■ Instruction
Go through the entries below and copy each line containing the word "this".

───

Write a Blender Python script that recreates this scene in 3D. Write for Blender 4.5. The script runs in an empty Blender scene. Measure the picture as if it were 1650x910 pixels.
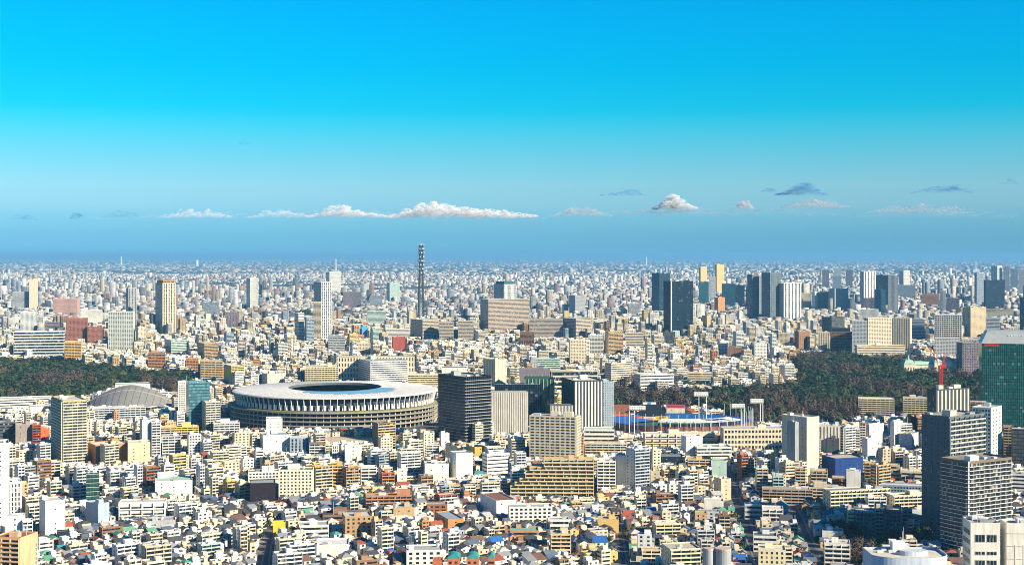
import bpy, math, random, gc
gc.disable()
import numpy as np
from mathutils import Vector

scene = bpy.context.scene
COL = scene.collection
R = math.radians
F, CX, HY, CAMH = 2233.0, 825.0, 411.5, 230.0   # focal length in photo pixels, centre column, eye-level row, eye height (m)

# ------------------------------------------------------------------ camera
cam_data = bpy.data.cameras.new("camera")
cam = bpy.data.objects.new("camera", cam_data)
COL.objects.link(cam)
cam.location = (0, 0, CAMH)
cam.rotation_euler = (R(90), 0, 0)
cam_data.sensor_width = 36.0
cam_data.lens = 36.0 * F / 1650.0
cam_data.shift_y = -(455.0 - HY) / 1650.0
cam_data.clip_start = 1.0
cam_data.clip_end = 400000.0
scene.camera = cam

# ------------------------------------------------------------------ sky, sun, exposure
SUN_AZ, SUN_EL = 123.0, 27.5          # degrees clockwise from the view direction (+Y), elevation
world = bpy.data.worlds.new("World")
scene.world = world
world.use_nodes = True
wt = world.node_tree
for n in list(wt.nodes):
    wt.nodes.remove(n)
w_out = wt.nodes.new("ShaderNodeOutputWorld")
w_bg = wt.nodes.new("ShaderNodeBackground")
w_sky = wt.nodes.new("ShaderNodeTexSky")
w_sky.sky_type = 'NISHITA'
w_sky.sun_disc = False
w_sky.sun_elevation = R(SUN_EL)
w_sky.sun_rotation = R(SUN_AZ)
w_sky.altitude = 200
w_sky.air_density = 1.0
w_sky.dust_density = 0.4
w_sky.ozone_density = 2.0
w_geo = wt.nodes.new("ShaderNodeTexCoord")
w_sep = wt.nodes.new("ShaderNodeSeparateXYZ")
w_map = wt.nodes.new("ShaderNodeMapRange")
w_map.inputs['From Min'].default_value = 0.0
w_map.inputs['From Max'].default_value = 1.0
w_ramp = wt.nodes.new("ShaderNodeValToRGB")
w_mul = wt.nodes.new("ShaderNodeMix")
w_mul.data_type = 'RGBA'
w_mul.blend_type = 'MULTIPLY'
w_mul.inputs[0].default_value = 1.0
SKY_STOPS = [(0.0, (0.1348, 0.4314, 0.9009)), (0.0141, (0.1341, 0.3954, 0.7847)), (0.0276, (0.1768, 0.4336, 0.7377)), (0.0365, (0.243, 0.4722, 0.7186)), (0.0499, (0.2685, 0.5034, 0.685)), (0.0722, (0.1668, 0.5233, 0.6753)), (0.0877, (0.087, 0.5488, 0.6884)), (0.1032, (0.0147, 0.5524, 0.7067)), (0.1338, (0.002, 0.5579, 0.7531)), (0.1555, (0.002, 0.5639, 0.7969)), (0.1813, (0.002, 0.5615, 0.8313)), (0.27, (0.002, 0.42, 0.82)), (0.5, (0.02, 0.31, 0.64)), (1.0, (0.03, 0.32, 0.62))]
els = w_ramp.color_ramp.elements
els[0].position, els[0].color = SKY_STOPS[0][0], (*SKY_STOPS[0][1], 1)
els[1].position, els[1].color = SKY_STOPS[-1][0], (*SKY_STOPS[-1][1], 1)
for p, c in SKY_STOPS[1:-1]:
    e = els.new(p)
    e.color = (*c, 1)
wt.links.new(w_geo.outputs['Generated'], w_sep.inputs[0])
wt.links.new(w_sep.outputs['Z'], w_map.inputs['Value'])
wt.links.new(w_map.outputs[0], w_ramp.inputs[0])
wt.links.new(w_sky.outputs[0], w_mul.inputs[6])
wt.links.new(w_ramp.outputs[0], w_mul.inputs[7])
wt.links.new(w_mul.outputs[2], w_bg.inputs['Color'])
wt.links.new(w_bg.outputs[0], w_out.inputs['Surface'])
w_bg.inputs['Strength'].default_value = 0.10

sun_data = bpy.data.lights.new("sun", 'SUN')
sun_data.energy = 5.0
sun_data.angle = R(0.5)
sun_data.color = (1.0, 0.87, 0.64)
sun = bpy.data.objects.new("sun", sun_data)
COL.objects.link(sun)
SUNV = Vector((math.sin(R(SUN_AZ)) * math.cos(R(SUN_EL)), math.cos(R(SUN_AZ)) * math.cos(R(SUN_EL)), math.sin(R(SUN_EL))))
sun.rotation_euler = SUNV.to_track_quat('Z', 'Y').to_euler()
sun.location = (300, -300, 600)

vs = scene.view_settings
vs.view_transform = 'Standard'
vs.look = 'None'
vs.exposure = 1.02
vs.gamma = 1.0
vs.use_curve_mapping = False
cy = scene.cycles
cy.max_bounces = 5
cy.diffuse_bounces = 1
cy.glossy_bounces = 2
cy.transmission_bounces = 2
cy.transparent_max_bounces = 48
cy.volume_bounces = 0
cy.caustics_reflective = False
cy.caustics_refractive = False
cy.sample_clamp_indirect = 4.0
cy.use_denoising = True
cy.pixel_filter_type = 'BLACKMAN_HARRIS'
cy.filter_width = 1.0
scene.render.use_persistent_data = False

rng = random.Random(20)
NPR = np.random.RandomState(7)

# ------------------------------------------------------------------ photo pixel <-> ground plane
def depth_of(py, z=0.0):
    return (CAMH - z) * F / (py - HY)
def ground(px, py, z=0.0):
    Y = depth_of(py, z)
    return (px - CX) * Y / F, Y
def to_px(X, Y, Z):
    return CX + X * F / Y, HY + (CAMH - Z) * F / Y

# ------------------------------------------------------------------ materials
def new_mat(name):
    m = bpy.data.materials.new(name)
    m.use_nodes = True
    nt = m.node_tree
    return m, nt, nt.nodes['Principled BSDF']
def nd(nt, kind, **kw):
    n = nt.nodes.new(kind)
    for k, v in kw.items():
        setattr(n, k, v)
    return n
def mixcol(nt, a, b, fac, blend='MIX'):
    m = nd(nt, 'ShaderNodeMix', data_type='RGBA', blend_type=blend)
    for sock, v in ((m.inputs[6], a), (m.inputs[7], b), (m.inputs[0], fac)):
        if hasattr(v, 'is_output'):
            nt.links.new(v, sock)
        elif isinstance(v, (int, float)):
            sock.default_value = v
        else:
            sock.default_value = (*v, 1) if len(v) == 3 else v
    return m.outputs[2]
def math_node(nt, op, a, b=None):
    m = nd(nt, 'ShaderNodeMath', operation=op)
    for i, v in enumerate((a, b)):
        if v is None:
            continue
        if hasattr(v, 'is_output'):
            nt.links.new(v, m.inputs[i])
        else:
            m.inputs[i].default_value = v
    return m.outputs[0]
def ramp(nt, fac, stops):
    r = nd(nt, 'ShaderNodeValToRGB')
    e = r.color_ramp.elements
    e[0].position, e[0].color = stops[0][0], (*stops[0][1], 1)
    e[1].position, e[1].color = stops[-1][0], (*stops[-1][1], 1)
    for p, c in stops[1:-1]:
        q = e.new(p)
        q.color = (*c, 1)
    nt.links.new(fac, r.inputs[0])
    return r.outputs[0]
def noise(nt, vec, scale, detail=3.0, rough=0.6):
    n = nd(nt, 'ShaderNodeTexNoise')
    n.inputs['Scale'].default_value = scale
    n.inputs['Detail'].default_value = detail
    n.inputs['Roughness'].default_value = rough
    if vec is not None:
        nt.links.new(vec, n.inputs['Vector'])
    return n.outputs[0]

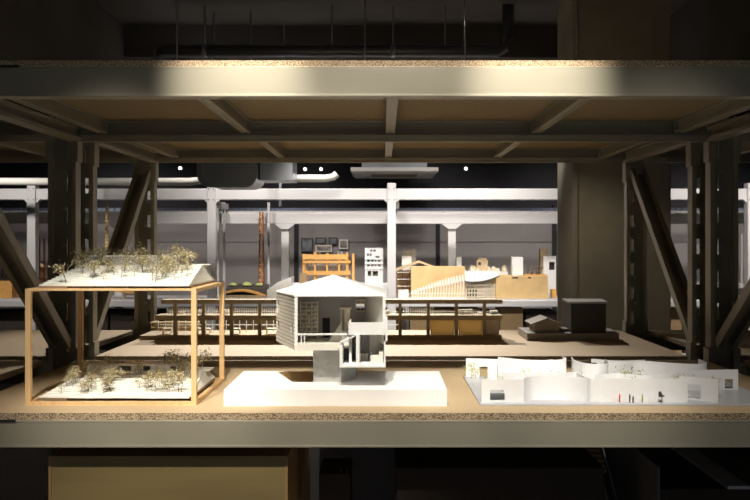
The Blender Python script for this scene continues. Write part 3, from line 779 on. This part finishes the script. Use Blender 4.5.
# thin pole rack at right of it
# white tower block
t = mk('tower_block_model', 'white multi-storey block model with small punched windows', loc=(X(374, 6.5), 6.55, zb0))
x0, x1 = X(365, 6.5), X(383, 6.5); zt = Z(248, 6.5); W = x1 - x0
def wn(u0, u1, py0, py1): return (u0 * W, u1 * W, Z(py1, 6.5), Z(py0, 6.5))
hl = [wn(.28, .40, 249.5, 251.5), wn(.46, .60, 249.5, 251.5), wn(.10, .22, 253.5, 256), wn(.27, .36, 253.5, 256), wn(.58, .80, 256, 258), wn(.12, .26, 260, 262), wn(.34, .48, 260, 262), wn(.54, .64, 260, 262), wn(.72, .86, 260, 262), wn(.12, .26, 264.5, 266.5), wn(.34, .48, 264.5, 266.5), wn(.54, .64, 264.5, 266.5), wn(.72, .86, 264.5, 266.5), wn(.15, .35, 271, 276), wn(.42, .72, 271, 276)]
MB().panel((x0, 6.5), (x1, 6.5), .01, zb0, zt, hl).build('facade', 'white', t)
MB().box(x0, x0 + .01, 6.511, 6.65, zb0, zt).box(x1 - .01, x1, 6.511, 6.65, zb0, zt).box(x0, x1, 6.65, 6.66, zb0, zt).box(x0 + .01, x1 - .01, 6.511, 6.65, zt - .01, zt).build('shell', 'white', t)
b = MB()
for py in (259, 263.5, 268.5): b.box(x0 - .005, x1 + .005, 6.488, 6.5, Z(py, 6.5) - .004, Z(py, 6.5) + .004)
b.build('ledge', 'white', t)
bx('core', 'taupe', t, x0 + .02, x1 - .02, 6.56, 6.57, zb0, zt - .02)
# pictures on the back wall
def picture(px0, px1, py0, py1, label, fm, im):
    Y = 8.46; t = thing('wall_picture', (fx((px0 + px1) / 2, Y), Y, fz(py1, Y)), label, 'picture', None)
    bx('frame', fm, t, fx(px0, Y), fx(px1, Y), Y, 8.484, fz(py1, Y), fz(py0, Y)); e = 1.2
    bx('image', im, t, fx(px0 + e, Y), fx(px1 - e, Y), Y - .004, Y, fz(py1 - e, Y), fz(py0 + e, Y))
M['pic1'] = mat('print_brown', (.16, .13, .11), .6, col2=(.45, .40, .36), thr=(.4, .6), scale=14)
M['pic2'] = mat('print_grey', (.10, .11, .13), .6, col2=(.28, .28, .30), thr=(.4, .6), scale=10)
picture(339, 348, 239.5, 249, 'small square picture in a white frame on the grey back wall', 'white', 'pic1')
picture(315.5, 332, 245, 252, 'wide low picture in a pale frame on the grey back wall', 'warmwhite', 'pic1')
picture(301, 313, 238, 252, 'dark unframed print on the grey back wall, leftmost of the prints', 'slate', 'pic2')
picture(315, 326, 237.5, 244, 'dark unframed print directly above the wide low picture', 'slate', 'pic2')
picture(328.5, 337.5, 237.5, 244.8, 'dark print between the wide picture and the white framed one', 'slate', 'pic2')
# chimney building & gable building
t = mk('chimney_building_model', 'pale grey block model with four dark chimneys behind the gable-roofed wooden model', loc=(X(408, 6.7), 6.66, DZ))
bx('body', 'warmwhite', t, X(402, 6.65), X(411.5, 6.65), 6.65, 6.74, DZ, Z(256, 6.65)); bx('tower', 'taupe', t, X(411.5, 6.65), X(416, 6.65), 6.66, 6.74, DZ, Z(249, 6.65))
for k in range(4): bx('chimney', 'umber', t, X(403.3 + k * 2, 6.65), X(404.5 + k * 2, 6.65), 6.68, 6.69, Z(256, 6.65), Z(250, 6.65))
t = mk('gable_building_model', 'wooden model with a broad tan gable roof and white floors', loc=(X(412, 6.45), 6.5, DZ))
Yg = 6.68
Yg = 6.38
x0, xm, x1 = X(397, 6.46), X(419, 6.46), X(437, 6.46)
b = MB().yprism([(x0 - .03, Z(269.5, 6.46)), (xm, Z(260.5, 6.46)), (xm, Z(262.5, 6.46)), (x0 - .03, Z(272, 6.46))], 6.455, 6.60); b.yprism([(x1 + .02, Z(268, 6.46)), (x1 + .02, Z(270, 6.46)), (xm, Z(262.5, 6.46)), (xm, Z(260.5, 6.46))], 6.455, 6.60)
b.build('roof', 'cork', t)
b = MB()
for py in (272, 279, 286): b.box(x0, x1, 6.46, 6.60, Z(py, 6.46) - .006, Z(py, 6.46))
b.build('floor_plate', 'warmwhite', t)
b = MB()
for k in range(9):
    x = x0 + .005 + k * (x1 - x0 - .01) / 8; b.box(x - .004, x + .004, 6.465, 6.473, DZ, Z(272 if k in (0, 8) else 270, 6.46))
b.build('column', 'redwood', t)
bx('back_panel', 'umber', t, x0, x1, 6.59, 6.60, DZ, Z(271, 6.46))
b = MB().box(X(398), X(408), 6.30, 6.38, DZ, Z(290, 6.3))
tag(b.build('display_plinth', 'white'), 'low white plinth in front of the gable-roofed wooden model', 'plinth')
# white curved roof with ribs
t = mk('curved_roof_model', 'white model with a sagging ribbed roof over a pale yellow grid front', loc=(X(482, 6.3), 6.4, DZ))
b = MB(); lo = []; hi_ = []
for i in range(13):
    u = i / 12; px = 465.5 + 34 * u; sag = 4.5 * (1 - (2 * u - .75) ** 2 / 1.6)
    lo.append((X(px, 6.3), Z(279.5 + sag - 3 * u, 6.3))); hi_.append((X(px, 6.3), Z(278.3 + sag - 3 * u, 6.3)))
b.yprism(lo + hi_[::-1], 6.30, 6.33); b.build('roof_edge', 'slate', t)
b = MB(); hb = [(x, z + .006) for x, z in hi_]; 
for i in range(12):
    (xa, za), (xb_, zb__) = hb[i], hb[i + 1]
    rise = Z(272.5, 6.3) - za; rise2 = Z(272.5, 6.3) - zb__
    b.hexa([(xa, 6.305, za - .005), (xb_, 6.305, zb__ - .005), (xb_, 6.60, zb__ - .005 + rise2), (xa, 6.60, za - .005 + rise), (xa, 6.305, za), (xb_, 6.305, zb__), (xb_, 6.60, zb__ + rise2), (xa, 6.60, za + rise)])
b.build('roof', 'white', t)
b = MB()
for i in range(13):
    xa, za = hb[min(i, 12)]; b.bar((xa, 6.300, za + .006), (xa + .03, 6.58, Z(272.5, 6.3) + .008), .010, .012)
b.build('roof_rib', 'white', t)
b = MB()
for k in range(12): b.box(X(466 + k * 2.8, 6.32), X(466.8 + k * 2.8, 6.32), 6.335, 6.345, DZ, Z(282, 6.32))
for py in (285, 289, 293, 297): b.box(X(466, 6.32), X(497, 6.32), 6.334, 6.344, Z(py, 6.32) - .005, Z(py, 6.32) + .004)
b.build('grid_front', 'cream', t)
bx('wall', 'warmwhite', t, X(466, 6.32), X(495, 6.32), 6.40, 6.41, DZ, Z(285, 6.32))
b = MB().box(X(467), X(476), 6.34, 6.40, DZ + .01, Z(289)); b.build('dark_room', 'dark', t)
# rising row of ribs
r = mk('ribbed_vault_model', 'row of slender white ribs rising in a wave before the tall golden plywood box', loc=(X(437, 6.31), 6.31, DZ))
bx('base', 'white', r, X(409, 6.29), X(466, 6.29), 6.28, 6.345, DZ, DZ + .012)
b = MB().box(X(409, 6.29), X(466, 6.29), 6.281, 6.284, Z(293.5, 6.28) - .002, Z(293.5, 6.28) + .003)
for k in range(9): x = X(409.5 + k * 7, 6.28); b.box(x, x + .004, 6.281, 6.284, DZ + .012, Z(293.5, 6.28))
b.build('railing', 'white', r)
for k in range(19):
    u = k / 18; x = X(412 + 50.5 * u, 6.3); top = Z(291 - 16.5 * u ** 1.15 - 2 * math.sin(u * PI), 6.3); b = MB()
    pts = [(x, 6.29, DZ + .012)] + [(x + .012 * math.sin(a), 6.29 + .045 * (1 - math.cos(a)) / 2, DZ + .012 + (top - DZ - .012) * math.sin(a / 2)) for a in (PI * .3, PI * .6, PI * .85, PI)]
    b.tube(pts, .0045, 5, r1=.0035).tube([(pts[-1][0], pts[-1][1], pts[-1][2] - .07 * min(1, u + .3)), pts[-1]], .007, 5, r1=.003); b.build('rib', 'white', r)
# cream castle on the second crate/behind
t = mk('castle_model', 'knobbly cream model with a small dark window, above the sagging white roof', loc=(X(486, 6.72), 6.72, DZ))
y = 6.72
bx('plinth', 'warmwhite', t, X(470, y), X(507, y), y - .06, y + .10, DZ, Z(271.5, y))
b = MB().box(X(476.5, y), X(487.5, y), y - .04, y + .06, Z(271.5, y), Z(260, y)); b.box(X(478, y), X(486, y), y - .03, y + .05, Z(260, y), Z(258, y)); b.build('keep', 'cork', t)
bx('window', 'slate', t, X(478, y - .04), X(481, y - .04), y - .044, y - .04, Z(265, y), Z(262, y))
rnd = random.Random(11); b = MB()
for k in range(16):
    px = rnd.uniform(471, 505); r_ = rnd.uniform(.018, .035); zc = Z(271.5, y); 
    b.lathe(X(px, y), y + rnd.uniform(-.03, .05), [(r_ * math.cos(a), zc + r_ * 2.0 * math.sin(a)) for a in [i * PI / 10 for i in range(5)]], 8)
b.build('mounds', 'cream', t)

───

■ Final result
Write a Blender Python script that recreates this scene in 3D. Write for Blender 4.5. The script runs in an empty Blender scene. Measure the picture as if it were 1650x910 pixels.
The Blender Python script for this scene continues. Write part 3, from line 779 on. This part finishes the script. Use Blender 4.5.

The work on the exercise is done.